Inspired by the example of citizens in Porto Alegre, Brazil, residents of the 49th Ward worked together to decide how to spend $1 million of Moore’s annual discretionary capital budget — the aldermanic "menu money." Residents identified hundreds of project ideas, developed dozens of these ideas into full proposals, and then voted to fund street and sidewalk repairs, bike lanes, playground and park improvements, street lights, new trees, murals, and many more community projects.

Participatory budgeting — now a feature of civic life in 2,700 governments at various levels worldwide — is a key pillar in Michael Menser’s valuable guide to the remarkable practices (and the theories) of participatory democracy (PD).
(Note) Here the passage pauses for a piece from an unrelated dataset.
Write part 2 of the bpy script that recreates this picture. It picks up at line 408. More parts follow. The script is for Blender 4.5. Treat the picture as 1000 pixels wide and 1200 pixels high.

Menser, who teaches at Brooklyn College and The Graduate Center, CUNY, explains that he has written a book of philosophy and of action, placing a focus on power and equality (via collective determination) in contrast with approaches which focus on happiness, rights, or conventional politics. His motto: We must disarticulate the state!

My translation of the latter: we must shift key functions of the state, transferring them with appropriate funding to self-governing civil and social groups. (Another motto of Menser’s: Democracy is not about having a voice — it’s about sharing power!)

In his focus on PD and its related strategy of PB, the author does not take up universal solutions or endorse a single model. But his detailed case studies of PB in Brazil and New York City, cooperativism inside Mondragon Corporation, democratic social production in the Seikatsu Club women-led consumer co-op in Japan, and more, point toward a new vision of social relations emergent from these experiments.

His four scenarios in which PD could proliferate include: 1) a "checkerboard" strategy that remakes local jurisdictions and then inter-connects them; 2) economic crisis and major state policy change; 3) civil crisis and massive social movement action; and 4) the ecological crisis and a cross-sector multicultural climate justice movement."